_Directions for this task_
Repeat exactly each line of the data provided below.
··· Collected data
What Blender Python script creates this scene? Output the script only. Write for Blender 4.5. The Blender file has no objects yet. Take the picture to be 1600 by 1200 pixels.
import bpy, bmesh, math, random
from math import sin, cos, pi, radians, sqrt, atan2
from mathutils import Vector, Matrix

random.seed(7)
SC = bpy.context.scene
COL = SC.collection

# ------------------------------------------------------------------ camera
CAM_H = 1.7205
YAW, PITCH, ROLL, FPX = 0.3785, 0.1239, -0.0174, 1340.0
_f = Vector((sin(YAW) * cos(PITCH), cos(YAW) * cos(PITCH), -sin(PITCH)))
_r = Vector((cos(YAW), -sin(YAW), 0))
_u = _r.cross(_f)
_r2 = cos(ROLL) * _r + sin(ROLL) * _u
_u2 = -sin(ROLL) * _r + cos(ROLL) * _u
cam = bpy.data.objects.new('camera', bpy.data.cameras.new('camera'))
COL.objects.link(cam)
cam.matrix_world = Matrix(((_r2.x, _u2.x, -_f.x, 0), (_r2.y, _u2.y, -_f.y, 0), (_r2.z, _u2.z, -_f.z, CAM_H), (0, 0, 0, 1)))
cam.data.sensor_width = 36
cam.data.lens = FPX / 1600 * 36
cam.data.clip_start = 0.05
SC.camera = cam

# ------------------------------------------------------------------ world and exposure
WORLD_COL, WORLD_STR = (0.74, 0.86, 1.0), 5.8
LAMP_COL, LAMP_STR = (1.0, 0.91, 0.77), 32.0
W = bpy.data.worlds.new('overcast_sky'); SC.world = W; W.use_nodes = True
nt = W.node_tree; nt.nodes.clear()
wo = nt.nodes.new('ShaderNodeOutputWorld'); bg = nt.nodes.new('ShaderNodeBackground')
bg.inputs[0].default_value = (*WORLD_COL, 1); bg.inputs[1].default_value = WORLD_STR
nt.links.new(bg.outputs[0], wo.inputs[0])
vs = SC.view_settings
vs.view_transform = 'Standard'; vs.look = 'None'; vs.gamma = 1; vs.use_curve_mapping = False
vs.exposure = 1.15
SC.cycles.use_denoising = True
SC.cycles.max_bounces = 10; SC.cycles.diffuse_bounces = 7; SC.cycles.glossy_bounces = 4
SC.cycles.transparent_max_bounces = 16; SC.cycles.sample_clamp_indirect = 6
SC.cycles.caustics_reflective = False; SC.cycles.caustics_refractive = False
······
_Exercise response_
What Blender Python script creates this scene? Output the script only. Write for Blender 4.5. The Blender file has no objects yet. Take the picture to be 1600 by 1200 pixels.
import bpy, bmesh, math, random
from math import sin, cos, pi, radians, sqrt, atan2
from mathutils import Vector, Matrix

random.seed(7)
SC = bpy.context.scene
COL = SC.collection

# ------------------------------------------------------------------ camera
CAM_H = 1.7205
YAW, PITCH, ROLL, FPX = 0.3785, 0.1239, -0.0174, 1340.0
_f = Vector((sin(YAW) * cos(PITCH), cos(YAW) * cos(PITCH), -sin(PITCH)))
_r = Vector((cos(YAW), -sin(YAW), 0))
_u = _r.cross(_f)
_r2 = cos(ROLL) * _r + sin(ROLL) * _u
_u2 = -sin(ROLL) * _r + cos(ROLL) * _u
cam = bpy.data.objects.new('camera', bpy.data.cameras.new('camera'))
COL.objects.link(cam)
cam.matrix_world = Matrix(((_r2.x, _u2.x, -_f.x, 0), (_r2.y, _u2.y, -_f.y, 0), (_r2.z, _u2.z, -_f.z, CAM_H), (0, 0, 0, 1)))
cam.data.sensor_width = 36
cam.data.lens = FPX / 1600 * 36
cam.data.clip_start = 0.05
SC.camera = cam

# ------------------------------------------------------------------ world and exposure
WORLD_COL, WORLD_STR = (0.74, 0.86, 1.0), 5.8
LAMP_COL, LAMP_STR = (1.0, 0.91, 0.77), 32.0
W = bpy.data.worlds.new('overcast_sky'); SC.world = W; W.use_nodes = True
nt = W.node_tree; nt.nodes.clear()
wo = nt.nodes.new('ShaderNodeOutputWorld'); bg = nt.nodes.new('ShaderNodeBackground')
bg.inputs[0].default_value = (*WORLD_COL, 1); bg.inputs[1].default_value = WORLD_STR
nt.links.new(bg.outputs[0], wo.inputs[0])
vs = SC.view_settings
vs.view_transform = 'Standard'; vs.look = 'None'; vs.gamma = 1; vs.use_curve_mapping = False
vs.exposure = 1.15
SC.cycles.use_denoising = True
SC.cycles.max_bounces = 10; SC.cycles.diffuse_bounces = 7; SC.cycles.glossy_bounces = 4
SC.cycles.transparent_max_bounces = 16; SC.cycles.sample_clamp_indirect = 6
SC.cycles.caustics_reflective = False; SC.cycles.caustics_refractive = False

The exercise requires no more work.